Saturday, August 04, 2012

Nicola Barker: From cult novelist to Man Booker favourite

After years as a cult novelist, Nicola Barker is tipped to win the Man Booker Prize for ‘The Yips’. She talks to Alex Clark about her love of golf – and why critics of the Olympic opening ceremony are wrong.
Nicola Barker, author of The Yips
Nicola Barker, author of The Yips Photo: Eamonn McCabe
Nicola Barker, whose ninth novel, The Yips, has just been longlisted for this year’s Man Booker Prize, is considering what kind of impact her work might have on a reader encountering her for the very first time.
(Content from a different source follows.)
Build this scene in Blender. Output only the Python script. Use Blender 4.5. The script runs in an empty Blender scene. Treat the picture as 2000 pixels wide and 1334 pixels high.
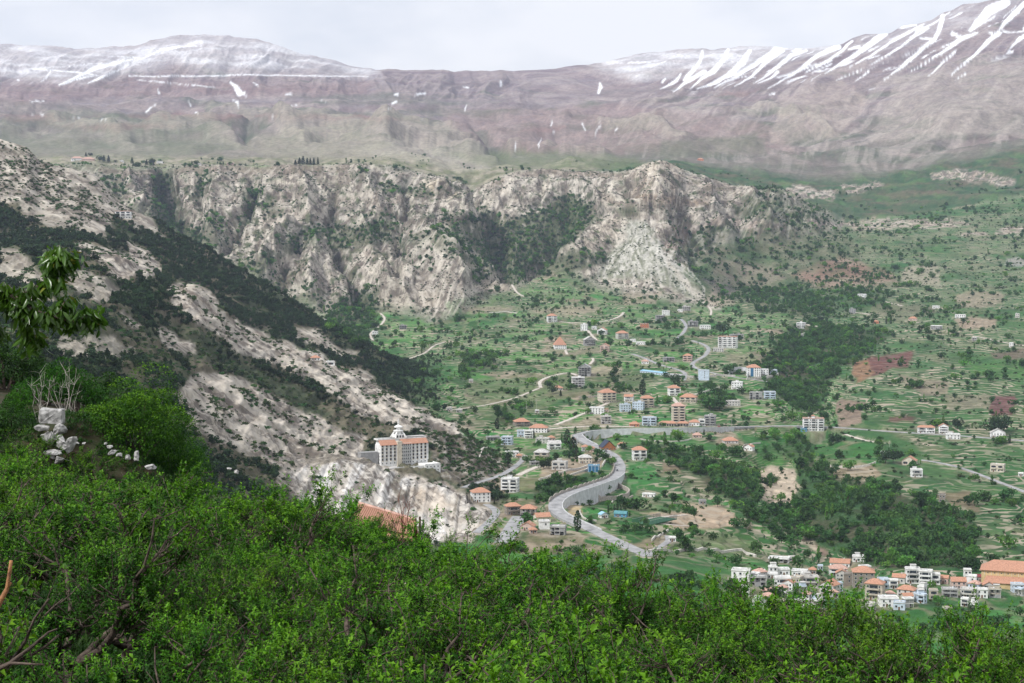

The reader she has in mind – she has imagined, for the purpose, a new neighbour – is someone who might have asked her, in casual conversation, what she does for a living and has, therefore, absolutely no preconceptions. A scenario, in other words, that would thrill most writers.
Barker sees it slightly differently. “You think, ple-ease don’t go and buy one of my books. Please don’t.” But what on earth would make her say that? She laughs. “It’s the embarrassing content, the sex scenes, the genital tattoos, the bad language. It is at the extreme end, isn’t it?”
Let us be absolutely truthful: extreme is not an inaccurate word to describe Barker’s fiction, and not simply because of the genital tattooing (only, if memory serves, a feature of this novel). Each of them – from the hugely complex Darkmans, which was shortlisted for the Booker in 2007, to more compact works such as Clear, her take on David Blaine’s time spent suspended next to the Thames in a glass box – are breathtaking feats of imagination; they immerse the reader in a world that Barker has thrown slightly off-kilter and filled with the kind of people one might normally cross the road to avoid.
Even the novel that preceded The Yips, the delightfully whimsical Burley Cross Postbox Theft, a jeu d’esprit based on the correspondence of an affluent Yorkshire village, included the story of an elderly man’s war with a neighbour given to stockpiling bags of dog excrement.
There is a danger to Barker’s fiction, what she calls an “insane vitality” that she’s wary of imposing on the unsuspecting. Or, as she also puts it, during the brilliantly entertaining couple of hours we spend in a pub near her home in London’s Docklands: “It’s like liking a particular kind of really pungent cheese. You’re not going to want that on toast, are you?”